The late policy for all assignments is as follows: 10% penalty for being one day late, 20% penalty for being two days late. Assignments may be handed in early. No assignments will be accepted more than two days late. The late period begins immediately after the beginning of class on the due date (i.e., handing in your work at 9 AM on the Wednesday it is due counts as one day late).

This assignment may be refined or clarified in class or e-mail.

Written Exercises

  1. Explain how sharing memory over a network (as you have done with Mneme) is similar to sharing files over a network. Briefly discuss the similarities and differences.
  2. Your original implementation of Mneme allocates pages of memory to one process at a time, making the acquisition of a page by a process akin to the acquisition of a mutex lock. However, it is possible to adopt a strategy for page acquisition akin to the readers/writers problem. In fact, it is possible to go beyond traditional readers/writers solutions (which disallow reads while one process is writing) and develop a solution that allows readers to continue to read "stale" data until the current writer has written new data.
    1. Explain how such a scheme would work by describing the flow of requests and data between clients and the shared-page server.
    2. Explain why this kind of solution to the readers/writers problem is not usually possible.
  3. What is meant by the term busy waiting? What other kinds of waiting are there in an operating system? Can busy waiting be avoided altogether? Explain your answers.
  4. Explain the difference between logical and physical addresses.
  5. Explain the difference between internal and external fragmentation.
  6. Why are page sizes always powers of two?
  7. What complications arise if an operating system that manages memory using segmentation allows processes to increase the size of their segments?
  8. [Traffic Circle Diagram] On the road, four-way stops are (theoretically) prone to deadlock. Traffic circles (aka roundabouts) are an alternative to four-way stops. In a traffic circle, all vehicles reach their destinations by driving around the traffic circle in a counterclockwise direction. Vehicles wanting to enter the circle must yield to vehicles already driving around the circle (i.e., vehicles on their left). An example of a traffic circle is shown on the right.
    1. Are four-way stops prone to starvation?
    2. Are traffic circles prone to deadlock?
    3. Are traffic circles prone to starvation?
    4. Give an additional traffic rule that could be used to prevent deadlock at four-way stops.

    In each case, explain your answer.

  9. Some paging hardware does not support the "referenced bit" needed by various page-replacement algorithms. Explain how the protection bits in the page table can be used to emulate a referenced bit.
  10. When calculating the hash function for an inverted page table, we include the process ID as well as the page number. Why?
  11. This question is about the similarities and differences between page replacement with page buffering (FPB) and the Clock page-replacement algorithm. Both methods usually provide a fair approximation of LRU page replacement.

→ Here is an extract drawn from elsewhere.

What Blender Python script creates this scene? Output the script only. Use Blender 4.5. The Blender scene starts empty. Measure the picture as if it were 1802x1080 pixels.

    In the questions below, assume a uniprocessor machine where the page fault routine will not be interrupted to run another process. State any additional assumptions you make.

    1. Explain how these algorithms have strong similarities.
    2. Consider the situation where every frame is in active use, all frames are clean, and there is a heavy demand for frames (i.e., the system is thrashing).
      1. Does the Clock algorithm degenerate to another (non-LRU) policy (such as FIFO or RAND) under these circumstances? If so, state which policy it becomes and why.
      2. Does the FPB algorithm degenerate to another (non-LRU) policy (such as FIFO or RAND) under these circumstances? If so, state which policy it becomes and why.
    3. Consider the situation where every frame is is accessed only occasionally, averaging once every ten seconds, and page replacement is very rare, averaging once a day.
      1. Does the Clock algorithm degenerate to another (non-LRU) policy (such as FIFO or RAND) under these circumstances? If so, state which policy it becomes and why.
      2. Does the FPB algorithm degenerate to another (non-LRU) policy (such as FIFO or RAND) under these circumstances? If so, state which policy it becomes and why.
    4. Which algorithm provides a better approximation of the LRU policy? Why?
  12. Devise a question suitable for use in an examination on operating systems. State the question and give a model answer. Your question should:
    • Require about five to seven minutes for an average student to read, consider, and answer.
    • Require the application of operating systems knowledge -- not be a simple matter of factual recall.
    • Have a straightforward answer that can be assessed quickly.
    • Be original (not found in your textbook or very similar to a question suggested by your friends).

    Your score for this question will be based both on your question and your answer. You may not receive full credit if your question is too easy or too hard.

    (If your question is a good one, I may adapt it for use on either a sample final exam given out to students, or on the actual final. You may have an advantage over your fellow students if you have to answer your own question on the final exam, so you have a special incentive to produce a good question.)